Design, Fabrication, and Testing of a Scaled Wind Tunnel Model for the Smart Wing Project

Abstract

Building on the research performed during the DARPA/AFRL/NASA Smart Wing Phase 1 program (Kudva, J.N. et al. (July 1999). Overview of the DARPA/AFRL/NASA Smart Wing Program, SPIE Symposium on Smart Structures and Materials, Newport Beach, CA, Vol. 3674, pp. 230 6; Martin, C.A. et al. (1999). Smart Materials and Structures Smart Wing Phase 1 Final Report, AFRL-ML-WP-TR-1999-4162, Air Vehicles Directorate, Air Force Research Laboratory, Wright-Patterson Air Force Base, OH.) sought to improve vehicle aerodynamic efficiency using control surfaces actuated by smart materials, the goal of the Phase 2 effort was to develop larger scale, smart hingeless control surfaces capable of high-rate actuation and quantify their performance benefits at test conditions representative of operational flight environments. To achieve this goal, a 30-percent geometric scale, full-span wind tunnel model of a proposed Northrop Grumman Corporation (NGC) Uninhabited Combat Air Vehicle (UCAV) was designed and tested. The model incorporated conventional, hinged control surfaces on the left side and smart, hingeless control surfaces on the right to allow incremental aerodynamic performance comparisons; including lift increment due to unit control surface deflection (CL), and roll moment due to unit control surface deflection (Cld).

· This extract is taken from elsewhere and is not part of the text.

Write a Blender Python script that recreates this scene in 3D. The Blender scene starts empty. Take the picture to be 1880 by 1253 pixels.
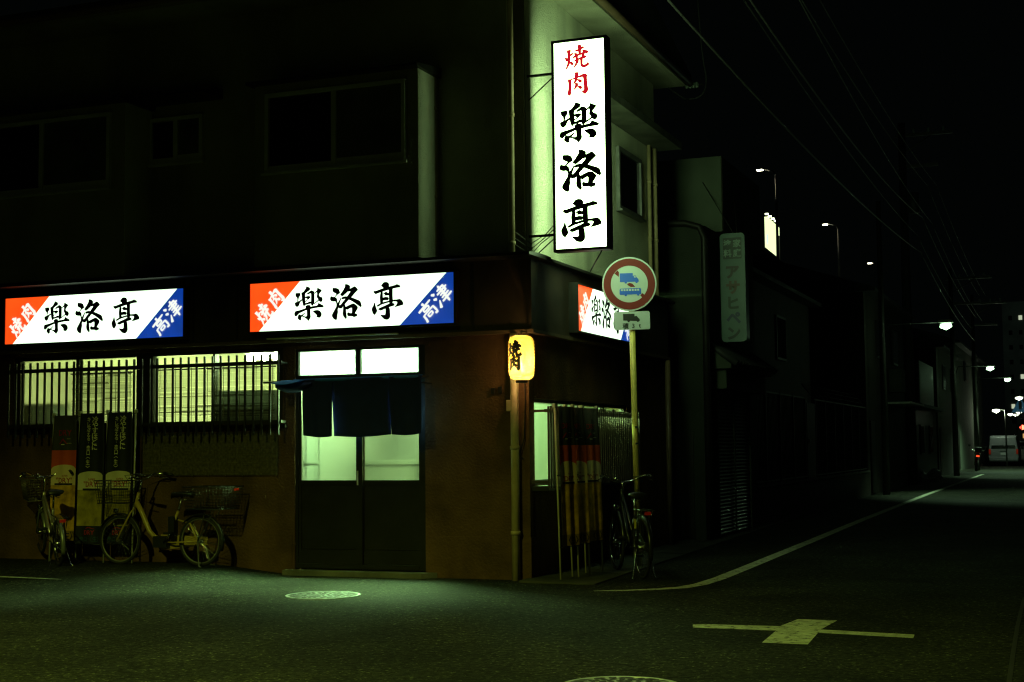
import bpy, math, random
from mathutils import Vector, Matrix
from mathutils.geometry import tessellate_polygon
random.seed(7)
S = bpy.context.scene
COL = S.collection
PI = math.pi

# ------------------------------------------------------------------ camera
FPX, CX, CY = 2615.0, 940.0, 626.5
CAM = Vector((5.4299, -14.1950, 1.4))
RX = Vector((0.92947, -0.03679, -0.36705))
RY = Vector((0.36875, 0.06577, 0.92720))
RZ = Vector((-0.00997, -0.99716, 0.07470))
cam = bpy.data.cameras.new('camera')
cam.lens = FPX / 1880 * 36; cam.sensor_width = 36; cam.clip_start = 0.1; cam.clip_end = 2000
co = bpy.data.objects.new('camera', cam); COL.objects.link(co)
rt = (RX[0], RY[0], RZ[0]); up = (-RX[1], -RY[1], -RZ[1]); bk = (-RX[2], -RY[2], -RZ[2])
co.matrix_world = Matrix(((rt[0], up[0], bk[0], CAM.x), (rt[1], up[1], bk[1], CAM.y), (rt[2], up[2], bk[2], CAM.z), (0, 0, 0, 1)))
S.camera = co
# ------------------------------------------------------------------ night sky, exposure
w = bpy.data.worlds.new('World'); S.world = w; w.use_nodes = True
wn = w.node_tree.nodes; bg = wn['Background']
bg.inputs[0].default_value = (0.55, 0.85, 0.75, 1); bg.inputs[1].default_value = 0.0011
S.view_settings.view_transform = 'Standard'; S.view_settings.look = 'None'
S.view_settings.exposure = 0; S.view_settings.gamma = 1; S.view_settings.use_curve_mapping = False
S.cycles.sample_clamp_indirect = 4.0
S.cycles.use_denoising = True
S.cycles.filter_width = 1.25
# ------------------------------------------------------------------ the street lamp across the junction, behind the photographer
STREET_W = 4200

def ray(px, py):
    c = (px - CX, py - CY, FPX)
    return Vector((RX.dot(c), RY.dot(c), RZ.dot(c)))
def at(px, py, ax, v):
    d = ray(px, py); return CAM + d * ((v - CAM[ax]) / d[ax])
def FP(px, py, y=0.0):
    p = at(px, py, 1, y); return p.x, p.z
def SP(px, py, x=0.0):
    p = at(px, py, 0, x); return p.y, p.z
def GP(px, py, z=0.0):
    p = at(px, py, 2, z); return p.x, p.y

# ------------------------------------------------------------------ materials
MATS = {}
def mat(name, col, rough=0.7, metal=0.0, var=0.12, vs=4.0, bump=0.0, bs=80.0, spec=0.5, emit=None, es=0.0, stains=None):
    if name in MATS: return MATS[name]
    m = bpy.data.materials.new(name); m.use_nodes = True
    nt = m.node_tree; N = nt.nodes; L = nt.links; b = N['Principled BSDF']
    b.inputs['Roughness'].default_value = rough; b.inputs['Metallic'].default_value = metal
    b.inputs['Specular IOR Level'].default_value = spec
    tc = N.new('ShaderNodeTexCoord')
    if var > 0:
        nz = N.new('ShaderNodeTexNoise'); nz.inputs['Scale'].default_value = vs; nz.inputs['Detail'].default_value = 6
        L.new(tc.outputs['Object'], nz.inputs['Vector'])
        rp = N.new('ShaderNodeValToRGB')
        rp.color_ramp.elements[0].position = 0.3; rp.color_ramp.elements[1].position = 0.7
        rp.color_ramp.elements[0].color = tuple(c * (1 - var * 1.6) for c in col) + (1,)
        rp.color_ramp.elements[1].color = tuple(min(1, c * (1 + var)) for c in col) + (1,)
        L.new(nz.outputs['Fac'], rp.inputs['Fac']); src = rp.outputs['Color']
        if stains:
            n2 = N.new('ShaderNodeTexNoise'); n2.inputs['Scale'].default_value = stains[0]; n2.inputs['Detail'].default_value = 8
            mp = N.new('ShaderNodeMapping'); mp.inputs['Scale'].default_value = (1, 1, 0.18)
            L.new(tc.outputs['Object'], mp.inputs['Vector']); L.new(mp.outputs['Vector'], n2.inputs['Vector'])
            r2 = N.new('ShaderNodeValToRGB'); r2.color_ramp.elements[0].position = 0.5; r2.color_ramp.elements[1].position = 0.72
            r2.color_ramp.elements[0].color = (1, 1, 1, 1); r2.color_ramp.elements[1].color = (stains[1],) * 3 + (1,)
            L.new(n2.outputs['Fac'], r2.inputs['Fac'])
            mx = N.new('ShaderNodeMixRGB'); mx.blend_type = 'MULTIPLY'; mx.inputs[0].default_value = 1
            L.new(src, mx.inputs[1]); L.new(r2.outputs['Color'], mx.inputs[2]); src = mx.outputs['Color']
        L.new(src, b.inputs['Base Color'])
    else:
        b.inputs['Base Color'].default_value = tuple(col) + (1,)
    if bump > 0:
        n3 = N.new('ShaderNodeTexNoise'); n3.inputs['Scale'].default_value = bs; n3.inputs['Detail'].default_value = 3
        L.new(tc.outputs['Object'], n3.inputs['Vector'])
        bp = N.new('ShaderNodeBump'); bp.inputs['Strength'].default_value = bump; bp.inputs['Distance'].default_value = 0.02
        L.new(n3.outputs['Fac'], bp.inputs['Height']); L.new(bp.outputs['Normal'], b.inputs['Normal'])
    if emit:
        b.inputs['Emission Color'].default_value = tuple(emit) + (1,); b.inputs['Emission Strength'].default_value = es
    MATS[name] = m; return m
def glow(name, col, s, sample=True):
    if name in MATS: return MATS[name]
    m = mat(name, (0.5, 0.5, 0.5), 0.35, var=0, emit=col, es=s)
    if not sample: m.cycles.emission_sampling = 'NONE'
    return m

asphalt = mat('asphalt', (0.030, 0.032, 0.0245), 0.85, var=0.25, vs=1.2, bump=0.9, bs=150, spec=0.12)
def _asphalt():
    nt = asphalt.node_tree; N = nt.nodes; L = nt.links; b = N['Principled BSDF']
    src = b.inputs['Base Color'].links[0].from_socket
    tc = N.new('ShaderNodeTexCoord'); v = N.new('ShaderNodeTexVoronoi'); v.inputs['Scale'].default_value = 70
    L.new(tc.outputs['Object'], v.inputs['Vector'])
    sp = N.new('ShaderNodeSeparateColor'); L.new(v.outputs['Color'], sp.inputs['Color'])
    r = N.new('ShaderNodeValToRGB'); r.color_ramp.elements[0].position = 0.0; r.color_ramp.elements[1].position = 1.0
    r.color_ramp.elements[0].color = (0.45, 0.45, 0.45, 1); r.color_ramp.elements[1].color = (1.3, 1.3, 1.2, 1)
    e = r.color_ramp.elements.new(0.93); e.color = (1.15, 1.15, 1.08, 1); r.color_ramp.elements[2].color = (5, 5, 4.2, 1)
    L.new(sp.outputs['Red'], r.inputs['Fac'])
    mx = N.new('ShaderNodeMixRGB'); mx.blend_type = 'MULTIPLY'; mx.inputs[0].default_value = 1
    L.new(src, mx.inputs[1]); L.new(r.outputs['Color'], mx.inputs[2]); last = mx.outputs['Color']
    def mul(fac_socket, stops):
        nonlocal last
        q = N.new('ShaderNodeValToRGB'); q.color_ramp.elements[0].position, q.color_ramp.elements[1].position = stops[0][0], stops[1][0]
        q.color_ramp.elements[0].color = (stops[0][1],) * 3 + (1,); q.color_ramp.elements[1].color = (stops[1][1],) * 3 + (1,)
        L.new(fac_socket, q.inputs['Fac']); k = N.new('ShaderNodeMixRGB'); k.blend_type = 'MULTIPLY'; k.inputs[0].default_value = 1
        L.new(last, k.inputs[1]); L.new(q.outputs['Color'], k.inputs[2]); last = k.outputs['Color']
    n1 = N.new('ShaderNodeTexNoise'); n1.inputs['Scale'].default_value = .55; n1.inputs['Detail'].default_value = 9; n1.inputs['Roughness'].default_value = .7; L.new(tc.outputs['Object'], n1.inputs['Vector'])
    mul(n1.outputs['Fac'], ((.35, .62), (.68, 1.35)))
    n2 = N.new('ShaderNodeTexNoise'); n2.inputs['Scale'].default_value = 20; n2.inputs['Detail'].default_value = 4; L.new(tc.outputs['Object'], n2.inputs['Vector'])
    mul(n2.outputs['Fac'], ((.38, .4), (.66, 1.6)))
    dn = N.new('ShaderNodeTexNoise'); dn.inputs['Scale'].default_value = 2.2; dn.inputs['Detail'].default_value = 6; L.new(tc.outputs['Object'], dn.inputs['Vector'])
    ad = N.new('ShaderNodeMixRGB'); ad.blend_type = 'ADD'; ad.inputs[0].default_value = .55; L.new(tc.outputs['Object'], ad.inputs[1]); L.new(dn.outputs['Color'], ad.inputs[2])
    vc = N.new('ShaderNodeTexVoronoi'); vc.feature = 'DISTANCE_TO_EDGE'; vc.inputs['Scale'].default_value = .28; L.new(ad.outputs['Color'], vc.inputs['Vector'])
    mul(vc.outputs['Distance'], ((.0015, .35), (.006, 1.0)))
    L.new(last, b.inputs['Base Color'])
_asphalt()
paint_white = mat('road_paint', (0.46, 0.48, 0.36), 0.8, var=0.25, vs=9, bump=0.3, bs=120)
def _worn():
    nt = paint_white.node_tree; N = nt.nodes; L = nt.links; b = N['Principled BSDF']; src = b.inputs['Base Color'].links[0].from_socket
    tc = N.new('ShaderNodeTexCoord'); n = N.new('ShaderNodeTexNoise'); n.inputs['Scale'].default_value = 16; n.inputs['Detail'].default_value = 9; n.inputs['Roughness'].default_value = .72
    L.new(tc.outputs['Object'], n.inputs['Vector']); r = N.new('ShaderNodeValToRGB'); r.color_ramp.elements[0].position = .41; r.color_ramp.elements[1].position = .46
    L.new(n.outputs['Fac'], r.inputs['Fac']); k = N.new('ShaderNodeMixRGB'); k.inputs[1].default_value = (.05, .05, .042, 1); L.new(r.outputs['Color'], k.inputs[0]); L.new(src, k.inputs[2]); L.new(k.outputs['Color'], b.inputs['Base Color'])
_worn()
concrete = mat('concrete', (0.16, 0.16, 0.145), 0.85, var=0.3, vs=3, bump=0.4, bs=60)
stucco_red = mat('russet_stucco', (0.128, 0.068, 0.029), 0.9, var=0.28, vs=2.2, bump=0.65, bs=38, spec=0.2, stains=(1.3, 0.6))
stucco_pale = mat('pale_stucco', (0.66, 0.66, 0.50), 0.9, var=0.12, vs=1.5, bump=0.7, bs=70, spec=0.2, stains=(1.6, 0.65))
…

This paper describes the design, fabrication, system integration, and ground test results of the Smart Wing Phase 2 model. Topics that are covered include: (1) wind tunnel model selection; (2) analysis and design procedure; (3) smart control surface integration; (4) model instrumentation; and (5) static load and Ground Vibration Test (GVT) results and correlation.